Please provide me clarification as early as possible

 

Replies (3)
Originally posted by :sonia
" I want to know when a sole proprietary concern sells its business to a existing public Ltd Company, Is it possible for a sole proprietorto avail the benefit of sec 47(xiv) of income tax act (transaction not regarded as transfer) or this benefit is availed only when a sole proprietary concern is converted into a public ltd. company. I am very confused as reverse opinion is given in vinod singhania book and bare income tax act.
Please provide me clarification as early as possible
 
"


 

You go by the provision of the Act. To my knowledge, the sole proprietory business should be taken over by forming a new company, satisfying all the conditions of sec. 47 (xiv) of Income Tax Act, 1961.
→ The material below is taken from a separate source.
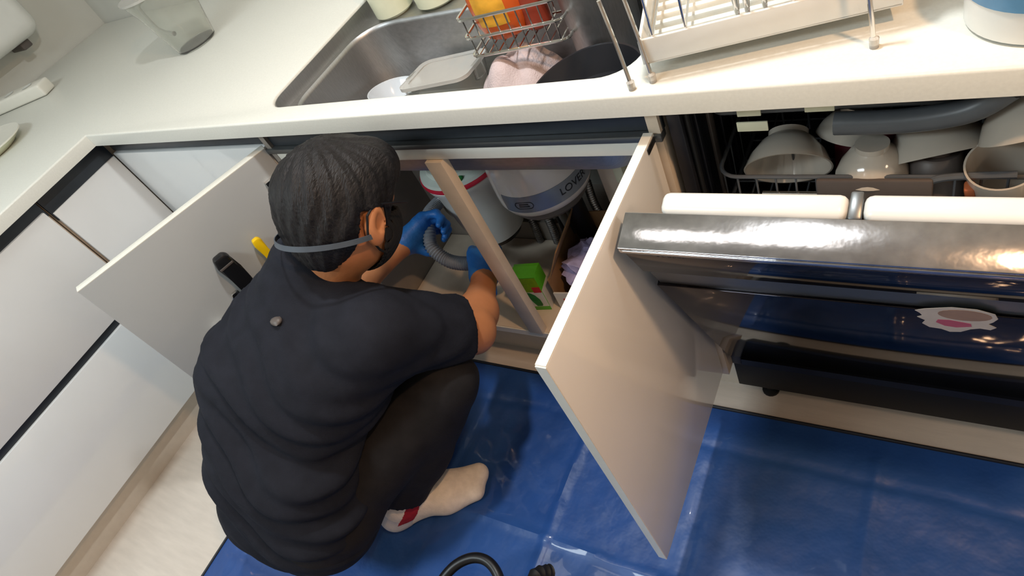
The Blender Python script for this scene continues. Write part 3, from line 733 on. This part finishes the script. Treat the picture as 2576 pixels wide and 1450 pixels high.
# dish rack with drip tray
def dish_rack():
    t = thing('dish_rack', 'chrome wire dish rack over a ribbed white drip tray on the worktop', 'dish rack', (1.6, .1, H))
    mx = Matrix.Translation((1.568, .030, H)) @ Matrix.Rotation(R(13), 4, 'Z')
    W, D = .30, .32
    z0, z1 = .024, .060
    part('drip_tray', MB().box(0, W, 0, D, z0, z0 + .004, .001, mtx=mx).box(0, W, 0, .005, z0, z1, .0015, mtx=mx).box(0, W, D - .005, D, z0, z1, .0015, mtx=mx).box(0, .005, .005, D - .005, z0, z1, .0015, mtx=mx).box(W - .005, W, .005, D - .005, z0, z1, .0015, mtx=mx), M['white'], t)
    for k in range(12):
        y = .02 + k * .024
        part('tray_rib', MB().box(.012, W - .012, y, y + .011, z0 + .004, z0 + .016, .002, mtx=mx), M['edge'], t)
    for (x, y) in ((-.020, -.013), (.008, -.006), (W - .033, -.034), (W + .006, D - .02), (-.008, D - .02)):
        part('leg', MB().tube(spline([(x, y, .003), (x - .004, y + .004, .06), (x - .010, y + .006, .13)], 5), .0028, 8, mtx=mx), M['chrome'], t)
        part('leg_cap', MB().lathe([(.005, 0), (.0055, .012), (.003, .014)], 12, mx @ Matrix.Translation((x, y, .0))), M['film'], t)
    for z in (.13, .165):
        part('rail', MB().tube([(x, y, z) for x, y in rrect(-.016, W - .02, -.002, D, .02, 4)], .004, 8, closed=True, mtx=mx), M['chrome'], t)
    for k in range(7):
        x = .02 + k * .042
        if k == 2 or k == 3: continue
        part('wire', MB().tube([(x, -.002, .165), (x, .004, .06), (x, D - .01, .06), (x, D, .165)], .0018, 6, mtx=mx), M['chrome'], t)
    for x in (.118, .130, .150):
        part('divider', MB().tube([(x, .0, .13), (x + .006, .012, .05), (x + .012, .03, .13)], .0024, 6, mtx=mx), M['chrome'], t)
    return mx
mxr = dish_rack()
t = thing('shade_caddy', 'pink based caddy with tall white top added for shade in the dish rack', 'caddy', tuple(mxr @ Vector((.255, .06, .0402))))
mq = mxr @ Matrix.Translation((.215, .012, .0405))
part('sleeve', MB().box(0, .075, 0, .11, .050, .24, .008, mtx=mq), M['white'], t)  # out-of-view top, made tall and opaque to shade the worktop beside it
part('base', MB().box(-.003, .078, -.003, .113, .0, .0495, .010, mtx=mq), M['pink'], t)
for k, (x, y) in enumerate(((.02, .03), (.05, .05), (.03, .08))): part('spoon', MB().tube([(x, y, .235), (x + .008, y + .006, .33)], .0035, 8, mtx=mq), M['chrome'], t)
# round canister
t = thing('canister', 'round white canister with blue print at the right of the worktop', 'canister', (2.03, .10, H))
bx = Matrix.Translation((1.990, .100, H))
part('tub', MB().lathe([(.068, .001), (.072, .004), (.076, .10), (.079, .101), (.079, .108), (.001, .108)], 48, bx), M['white'], t)
part('print', MB().lathe([(.0745, .040), (.0768, .088), (.0762, .088), (.0738, .040)], 48, bx, cap=False), M['bluep'], t)

# ------------------------------------------------------------------ black machine at the bottom of the picture
def machine():
    t = thing('drain_machine', 'black drain cleaning machine with tube handle on the tarp', 'machine', (1.22, -.66, 0))
    part('body', MB().box(1.12, 1.34, -.80, -.585, .0065, .145, .03, 3), M['black'], t)
    part('top_plate', MB().box(1.285, 1.345, -.60, -.545, .13, .172, .012, 3), M['black'], t)
    part('grip', MB().tube(spline([(1.14, -.66, .10), (1.145, -.60, .15), (1.165, -.545, .165), (1.20, -.512, .168), (1.24, -.508, .165), (1.275, -.535, .155), (1.30, -.60, .12)], 8), .0105, 14), M['black'], t)
    part('badge', MB().lathe([(.018, 0), (.018, .003)], 24, Matrix.Translation((1.305, -.572, .1722))), M['tool_grey'], t, 'pale grey round badge')
    part('badge_ring', MB().lathe([(.022, .0), (.0245, .0), (.0245, .004), (.022, .004)], 28, Matrix.Translation((1.305, -.572, .172)), cap=False), M['tool_grey'], t)
    S = spline([(1.365, -.60, .12), (1.35, -.55, .15), (1.333, -.50, .15), (1.345, -.475, .12)], 10)
    S = [Vector(p) for p in S]
    part('ribbed_sleeve', MB().tube(S, .013, 14, radii=[.013 + (.002 if i % 3 == 0 else 0) for i in range(len(S))]), M['rubber'], t)
machine()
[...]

As per the provisions of section 47(xiv) of the Act, if any sole proprietary concern is succeeded by a company in the business carried on by it as a result of which the sole proprietary concern sells or otherwise transfers any capital asset or intangible asset to the company: Provided that- (a) all the assets and liabilities of the sole proprietorship concern relating to the business immediately before the succession becomes the assets and liabilities of the company; (b) the shareholding of the sole proprietor in the company is not less than 50% of the total voting power in the company and his shareholding continues to be remain as such for a period of 5 years from the date of the succession: and (c) the sole proprietor does not receive any consideration or benefit, directly or indirectly, in any form or manner, other than by way of allotment of shares in the company. So, the interpretation from the above provisions comes out that the company should be formed before the succession, as it is talking about succession not conversion. I hope this will help.